Question

A solid is in the shape of a bowl standing on a hemisphere with both their radii being equal to 12m and height of the bowl is 5m. Find the volume of the solid (use $\pi =3$)
\[\begin{align}
  & A.1018{{m}^{3}} \\
 & B.4176{{m}^{3}} \\
 & C.1028{{m}^{3}} \\
 & D.1308{{m}^{3}} \\
\end{align}\]

Answer 1

Hint: At first, find the volume of different shapes separately and then add them up using formula that, volume of cone is $\dfrac{\pi {{r}^{2}}h}{3}$ and that of hemisphere is $\dfrac{2}{3}\pi {{r}^{3}}$ where r is radius and h is height.

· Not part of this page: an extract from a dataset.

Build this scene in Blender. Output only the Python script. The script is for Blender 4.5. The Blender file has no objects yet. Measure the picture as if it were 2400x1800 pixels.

Complete step by step answer:
In the question we are given a solid with a hemisphere surmounted by a cone such that the diameter of the base shared by both the cone and hemisphere is 12m and the height of the cone is 5m.
Now, to find the total volume of the given solid, we find the volume separately and then sum it up to get the answer.
The figure of the solid is,

To find the volume, we will use a formula to find the volume of the cone which is $\dfrac{\pi {{r}^{2}}h}{3}$ where r is given radius and his height.
Now on substituting r as 12m and height as 5m we get:
\[\dfrac{\pi }{3}\times {{\left( 12 \right)}^{2}}\times 5\Rightarrow \dfrac{\pi }{3}\times 144\times 5\]
On substituting $\pi $ as 3 we get:
\[\dfrac{3}{3}\times 144\times 5\Rightarrow 720{{m}^{3}}\]
Now, to find the volume of the hemisphere whose radius is 12m we will use the formula $\dfrac{2}{3}\pi {{r}^{3}}$ where r is radius.
Now, on substituting r as 12m in formula we get:
\[\dfrac{2}{3}\times \pi \times 12\times 12\times 12\]
On substituting $\pi $ as 3 we get:
\[\dfrac{2}{3}\times 3\times 12\times 12\times 12\Rightarrow 3456{{m}^{3}}\]
So the total volume is \[\left( 720{{m}^{3}}+3456{{m}^{3}} \right)\Rightarrow 4176{{m}^{3}}\]
So the correct option is B.

Note:
Students while solving theory, generally miss out these formulas and make mistakes while doing calculation or leading with calculation of large numbers. So, they should be careful about it.